Methods of genocide denial, by Oliver Kamm

Read the full article here

"Genocide denial is an ugly subject. I wrote a post about a recent variant a few months ago, relating to Ed Herman, one-time collaborator of Noam Chomsky. Herman has devoted himself in recent years to rubbishing the notion that 8,000 Bosniaks were massacred at Srebrenica. In an article last October entitled "Genocide Inflation is the Real Human Rights Threat: Yugoslavia and Rwanda", published in the far-left Z Magazine, he went one better, and insisted: "To an amazing degree, the Western media and NGOs swallowed the propaganda line and lies on Rwanda that turned things upside down." (...)

The proponents of genocide denial are not a weighty force, and some of them are very trivial indeed. But there are reasons for refuting them.

First, while I don't wish to sound melodramatic, once you let go by default the arguments of Herman and others, you have in effect granted the legitimacy in debate of the equivalent methods of reasoning of Holocaust denial. Holocaust denial, pace Chomsky's frivolous and absurd remarks, necessarily has malevolent implications.

Secondly, it's surprising how some of the propositions of genocide deniers can insinuate themselves into respectable forums without their being recognised as such. I noted an example last year when the novelist Kurt Vonnegut died.
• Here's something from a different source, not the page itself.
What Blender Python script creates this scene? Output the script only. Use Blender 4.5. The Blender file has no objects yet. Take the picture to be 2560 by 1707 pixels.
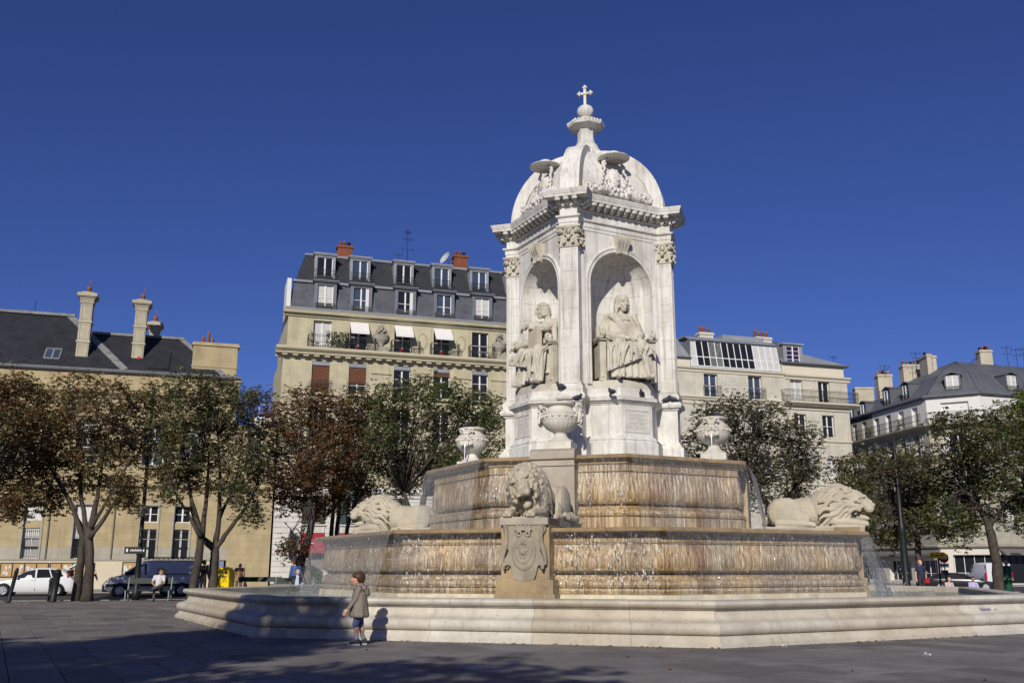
import bpy, bmesh, math, random
import numpy as np
from mathutils import Vector, Matrix, Euler

S = bpy.context.scene
COL = S.collection
R = math.radians
SUN_AZ, SUN_EL = R(-101.0), R(26.5)          # where the sun stands (behind the viewer, a little left)

# ---------------------------------------------------------------- camera
cam_d = bpy.data.cameras.new('camera'); cam = bpy.data.objects.new('camera', cam_d); COL.objects.link(cam)
cam.location = (0, 0, 1.35); cam.rotation_euler = (R(90 + 13.3645), 0, 0)
cam_d.sensor_width = 36; cam_d.lens = 36 * 2384.4 / 2560; cam_d.clip_end = 3000
S.camera = cam
# ---------------------------------------------------------------- sky
wld = bpy.data.worlds.new('World'); S.world = wld; wld.use_nodes = True
nt = wld.node_tree; nt.nodes.clear()
sky = nt.nodes.new('ShaderNodeTexSky'); sky.sky_type = 'NISHITA'; sky.sun_disc = False
sky.sun_elevation = SUN_EL
sky.sun_rotation = math.pi / 2 - SUN_AZ      # Blender measures clockwise from +Y
sky.altitude = 1500; sky.air_density = 1.0; sky.dust_density = 1.0; sky.ozone_density = 6.0
bg = nt.nodes.new('ShaderNodeBackground'); bg.inputs[1].default_value = 0.10
out = nt.nodes.new('ShaderNodeOutputWorld')
tint = nt.nodes.new('ShaderNodeMix'); tint.data_type = 'RGBA'; tint.blend_type = 'MULTIPLY'; tint.inputs[0].default_value = 1.0
tint.inputs[7].default_value = (.44, .44, .715, 1)      # the deep, slightly violet blue of a polarised autumn sky
nt.links.new(sky.outputs[0], tint.inputs[6]); nt.links.new(tint.outputs[2], bg.inputs[0]); nt.links.new(bg.outputs[0], out.inputs[0])
# ---------------------------------------------------------------- sun
sun_d = bpy.data.lights.new('sun', 'SUN'); sun = bpy.data.objects.new('sun', sun_d); COL.objects.link(sun)
sun_d.energy = 4.2; sun_d.angle = R(0.53); sun_d.color = (1.0, 0.945, 0.85)
sv = Vector((math.cos(SUN_AZ) * math.cos(SUN_EL), math.sin(SUN_AZ) * math.cos(SUN_EL), math.sin(SUN_EL)))
sun.rotation_euler = sv.to_track_quat('Z', 'Y').to_euler()
sun.location = sv * 60
S.view_settings.view_transform = 'Standard'; S.view_settings.look = 'None'
S.view_settings.exposure = 0.0; S.view_settings.gamma = 1.0; S.view_settings.use_curve_mapping = False

# ---------------------------------------------------------------- helpers
class MB:
    """collects faces for ONE mesh object"""
    def __init__(s): s.v = []; s.f = []; s.sm = []
    def add(s, vs, fs, smooth=False, M=None):
        b = len(s.v)
        if M is not None: vs = [tuple(M @ Vector(p)) for p in vs]
        s.v += [tuple(p) for p in vs]; s.f += [tuple(i + b for i in f) for f in fs]; s.sm += [smooth] * len(fs); return s
    def box(s, x0, x1, y0, y1, z0, z1, M=None):
        return s.add([(x0,y0,z0),(x1,y0,z0),(x1,y1,z0),(x0,y1,z0),(x0,y0,z1),(x1,y0,z1),(x1,y1,z1),(x0,y1,z1)],
                     [(0,3,2,1),(4,5,6,7),(0,1,5,4),(1,2,6,5),(2,3,7,6),(3,0,4,7)], False, M)
    def cbox(s, c, d, M=None):
        return s.box(c[0]-d[0]/2, c[0]+d[0]/2, c[1]-d[1]/2, c[1]+d[1]/2, c[2]-d[2]/2, c[2]+d[2]/2, M)
    def quad(s, a, b, c, d, smooth=False, M=None): return s.add([a,b,c,d], [(0,1,2,3)], smooth, M)
    def loft(s, rings, closed=True, caps=True, smooth=False, M=None):
        n = len(rings[0]); vs = [p for r in rings for p in r]; fs = []
        for i in range(len(rings)-1):
            for j in range(n if closed else n-1):
                k = (j+1) % n
                fs.append((i*n+j, i*n+k, (i+1)*n+k, (i+1)*n+j))
        if caps and closed:
            fs.append(tuple(range(n-1,-1,-1))); fs.append(tuple((len(rings)-1)*n+j for j in range(n)))
        return s.add(vs, fs, smooth, M)
    def prism(s, poly, z0, z1, M=None):
        return s.loft([[(x,y,z0) for x,y in poly], [(x,y,z1) for x,y in poly]], M=M)
    def lathe(s, prof, n=24, smooth=True, M=None, rot=0.0, rib=None):
        rings = []
        for r, z in prof:
            ring = []
            for j in range(n):
                a = rot + 2*math.pi*j/n; q = r
                if rib: q = r * (1 + rib(j, z))
                ring.append((q*math.cos(a), q*math.sin(a), z))
            rings.append(ring)
        return s.loft(rings, smooth=smooth, M=M)
    def tube(s, pts, rad, n=6, smooth=True, M=None, flat=1.0):
        pts = [Vector(p) for p in pts]
        if not hasattr(rad, '__len__'): rad = [rad]*len(pts)
        rings = []; up = Vector((0,0,1)); px = None
        for i, p in enumerate(pts):
            d = (pts[min(i+1,len(pts)-1)] - pts[max(i-1,0)])
            if d.length < 1e-9: d = Vector((0,0,1))
            d.normalize()
            if px is None: px = d.cross(up if abs(d.z) < .95 else Vector((1,0,0))).normalized()
            else:
                q = px - d * px.dot(d)
                px = q.normalized() if q.length > 1e-6 else d.cross(Vector((1,0,0))).normalized()
            py = d.cross(px)
            rings.append([tuple(p + (px*math.cos(2*math.pi*j/n) + py*math.sin(2*math.pi*j/n)*flat)*rad[i]) for j in range(n)])
        return s.loft(rings, smooth=smooth, M=M)
    def ball(s, c, r, seg=10, ring=6, M=None, smooth=True):
        if not hasattr(r, '__len__'): r = (r,r,r)
        L = Matrix.Translation(c) @ (M if M is not None else Matrix.Identity(4))
        vs = [(0,0,-r[2])]; fs = []
        for i in range(1, ring):
            t = -math.pi/2 + math.pi*i/ring
            for j in range(seg):
                a = 2*math.pi*j/seg; vs.append((r[0]*math.cos(t)*math.cos(a), r[1]*math.cos(t)*math.sin(a), r[2]*math.sin(t)))
        vs.append((0,0,r[2])); top = len(vs)-1
        for j in range(seg): fs.append((0, 1+(j+1)%seg, 1+j))
        for i in range(ring-2):
            for j in range(seg):
                k = (j+1)%seg; fs.append((1+i*seg+j, 1+i*seg+k, 1+(i+1)*seg+k, 1+(i+1)*seg+j))
        for j in range(seg): fs.append((1+(ring-2)*seg+j, 1+(ring-2)*seg+(j+1)%seg, top))
        return s.add(vs, fs, smooth, L)
    def cap(s, a, b, ra, rb, n=8):          # rounded limb
        a, b = Vector(a), Vector(b); s.ball(a, ra, n, 6); s.ball(b, rb, n, 6)
        if (b-a).length > 1e-6: s.tube([a, b], [ra, rb], n)
        return s
    def mesh(s, name, mat=None):
        me = bpy.data.meshes.new(name); me.from_pydata(s.v, [], s.f); me.update()
        me.polygons.foreach_set('use_smooth', s.sm)
        if mat is not None: me.materials.append(mat)
        return me
    def build(s, name, mat, parent=None, loc=None, rot=None, recalc=True):
        me = s.mesh(name, mat)
        if recalc:
            bm = bmesh.new(); bm.from_mesh(me); bmesh.ops.recalc_face_normals(bm, faces=bm.faces); bm.to_mesh(me); bm.free()
        return link(name, me, parent, loc, rot)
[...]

In his best known work, Slaughterhouse-Five, Vonnegut directly relies on the discredited claims of my reader David Irving concerning the death toll at Dresden. Portraying the Allies as war criminals while downplaying the crimes of the Nazis is one the techniques of Holocaust deniers such as Irving.

Thirdly, there is matter of honour. It is plainly not logically impossible that fewer than 8,000 men and boys were murdered by Bosnian Serbs at Srebrenica; but the means by which Herman and his followers advance that conclusion are a violation of the methods of critical inquiry. That's what is wrong with genocide denial - not that it's an offence to our feelings, but that it's an offence against historical truth.

Fourthly, while the proponents of genocide denial are on the fringes of Western intellectual life, this is not necessarily true elsewhere. Holocaust denial has gained ground in the Muslim world. In particular, it's espoused by the puppet-president of a state that seeks a nuclear capability and anticipates the extinction of the Jewish state."